>> START SOURCE DATA

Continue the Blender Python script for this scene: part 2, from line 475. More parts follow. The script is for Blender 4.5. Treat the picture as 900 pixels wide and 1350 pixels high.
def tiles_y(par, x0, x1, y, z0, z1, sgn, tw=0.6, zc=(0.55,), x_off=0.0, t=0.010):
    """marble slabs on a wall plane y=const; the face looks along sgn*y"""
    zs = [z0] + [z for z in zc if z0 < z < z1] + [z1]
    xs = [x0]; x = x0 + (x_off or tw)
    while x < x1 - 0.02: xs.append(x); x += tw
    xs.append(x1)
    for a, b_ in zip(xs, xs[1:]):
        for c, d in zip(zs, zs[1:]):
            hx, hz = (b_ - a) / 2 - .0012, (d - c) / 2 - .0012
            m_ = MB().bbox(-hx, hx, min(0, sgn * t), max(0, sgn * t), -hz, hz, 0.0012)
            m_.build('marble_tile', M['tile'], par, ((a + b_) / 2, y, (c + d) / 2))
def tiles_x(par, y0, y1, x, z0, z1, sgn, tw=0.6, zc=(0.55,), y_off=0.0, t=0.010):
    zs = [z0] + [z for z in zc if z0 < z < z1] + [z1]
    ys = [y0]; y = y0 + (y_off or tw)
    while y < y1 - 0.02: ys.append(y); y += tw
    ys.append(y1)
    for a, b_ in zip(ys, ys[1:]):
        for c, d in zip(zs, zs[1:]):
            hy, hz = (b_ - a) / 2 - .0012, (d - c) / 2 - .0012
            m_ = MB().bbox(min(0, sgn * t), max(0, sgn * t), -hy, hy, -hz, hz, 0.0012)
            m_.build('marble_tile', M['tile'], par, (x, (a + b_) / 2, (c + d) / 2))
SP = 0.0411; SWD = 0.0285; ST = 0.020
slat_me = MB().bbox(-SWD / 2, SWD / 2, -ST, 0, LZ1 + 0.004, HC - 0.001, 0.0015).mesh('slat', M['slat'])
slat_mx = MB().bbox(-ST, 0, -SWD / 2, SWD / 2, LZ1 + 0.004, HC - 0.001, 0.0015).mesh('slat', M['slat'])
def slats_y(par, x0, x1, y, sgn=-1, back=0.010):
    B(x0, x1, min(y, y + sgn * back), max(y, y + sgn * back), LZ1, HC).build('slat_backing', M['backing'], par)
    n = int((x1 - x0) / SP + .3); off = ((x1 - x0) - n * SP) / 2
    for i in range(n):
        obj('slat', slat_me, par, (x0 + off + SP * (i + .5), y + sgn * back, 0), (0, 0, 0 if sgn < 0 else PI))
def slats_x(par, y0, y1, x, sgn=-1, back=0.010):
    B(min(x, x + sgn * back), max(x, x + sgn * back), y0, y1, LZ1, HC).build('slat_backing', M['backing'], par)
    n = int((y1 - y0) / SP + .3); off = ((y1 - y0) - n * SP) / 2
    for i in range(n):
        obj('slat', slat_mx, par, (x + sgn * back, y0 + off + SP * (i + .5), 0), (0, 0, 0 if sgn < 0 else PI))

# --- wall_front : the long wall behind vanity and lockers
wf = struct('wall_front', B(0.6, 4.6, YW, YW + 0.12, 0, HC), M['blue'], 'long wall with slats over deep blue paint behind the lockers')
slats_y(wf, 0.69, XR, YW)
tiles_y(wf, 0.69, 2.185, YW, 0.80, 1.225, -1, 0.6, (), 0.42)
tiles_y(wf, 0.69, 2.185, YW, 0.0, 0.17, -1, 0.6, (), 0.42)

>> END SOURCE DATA

PROBLEM REQUIREMENTS
Give the complete listing a second time, exactly as it reads.

SOLUTION FOR THIS TASK
Continue the Blender Python script for this scene: part 2, from line 475. More parts follow. The script is for Blender 4.5. Treat the picture as 900 pixels wide and 1350 pixels high.
def tiles_y(par, x0, x1, y, z0, z1, sgn, tw=0.6, zc=(0.55,), x_off=0.0, t=0.010):
    """marble slabs on a wall plane y=const; the face looks along sgn*y"""
    zs = [z0] + [z for z in zc if z0 < z < z1] + [z1]
    xs = [x0]; x = x0 + (x_off or tw)
    while x < x1 - 0.02: xs.append(x); x += tw
    xs.append(x1)
    for a, b_ in zip(xs, xs[1:]):
        for c, d in zip(zs, zs[1:]):
            hx, hz = (b_ - a) / 2 - .0012, (d - c) / 2 - .0012
            m_ = MB().bbox(-hx, hx, min(0, sgn * t), max(0, sgn * t), -hz, hz, 0.0012)
            m_.build('marble_tile', M['tile'], par, ((a + b_) / 2, y, (c + d) / 2))
def tiles_x(par, y0, y1, x, z0, z1, sgn, tw=0.6, zc=(0.55,), y_off=0.0, t=0.010):
    zs = [z0] + [z for z in zc if z0 < z < z1] + [z1]
    ys = [y0]; y = y0 + (y_off or tw)
    while y < y1 - 0.02: ys.append(y); y += tw
    ys.append(y1)
    for a, b_ in zip(ys, ys[1:]):
        for c, d in zip(zs, zs[1:]):
            hy, hz = (b_ - a) / 2 - .0012, (d - c) / 2 - .0012
            m_ = MB().bbox(min(0, sgn * t), max(0, sgn * t), -hy, hy, -hz, hz, 0.0012)
            m_.build('marble_tile', M['tile'], par, (x, (a + b_) / 2, (c + d) / 2))
SP = 0.0411; SWD = 0.0285; ST = 0.020
slat_me = MB().bbox(-SWD / 2, SWD / 2, -ST, 0, LZ1 + 0.004, HC - 0.001, 0.0015).mesh('slat', M['slat'])
slat_mx = MB().bbox(-ST, 0, -SWD / 2, SWD / 2, LZ1 + 0.004, HC - 0.001, 0.0015).mesh('slat', M['slat'])
def slats_y(par, x0, x1, y, sgn=-1, back=0.010):
    B(x0, x1, min(y, y + sgn * back), max(y, y + sgn * back), LZ1, HC).build('slat_backing', M['backing'], par)
    n = int((x1 - x0) / SP + .3); off = ((x1 - x0) - n * SP) / 2
    for i in range(n):
        obj('slat', slat_me, par, (x0 + off + SP * (i + .5), y + sgn * back, 0), (0, 0, 0 if sgn < 0 else PI))
def slats_x(par, y0, y1, x, sgn=-1, back=0.010):
    B(min(x, x + sgn * back), max(x, x + sgn * back), y0, y1, LZ1, HC).build('slat_backing', M['backing'], par)
    n = int((y1 - y0) / SP + .3); off = ((y1 - y0) - n * SP) / 2
    for i in range(n):
        obj('slat', slat_mx, par, (x + sgn * back, y0 + off + SP * (i + .5), 0), (0, 0, 0 if sgn < 0 else PI))

# --- wall_front : the long wall behind vanity and lockers
wf = struct('wall_front', B(0.6, 4.6, YW, YW + 0.12, 0, HC), M['blue'], 'long wall with slats over deep blue paint behind the lockers')
slats_y(wf, 0.69, XR, YW)
tiles_y(wf, 0.69, 2.185, YW, 0.80, 1.225, -1, 0.6, (), 0.42)
tiles_y(wf, 0.69, 2.185, YW, 0.0, 0.17, -1, 0.6, (), 0.42)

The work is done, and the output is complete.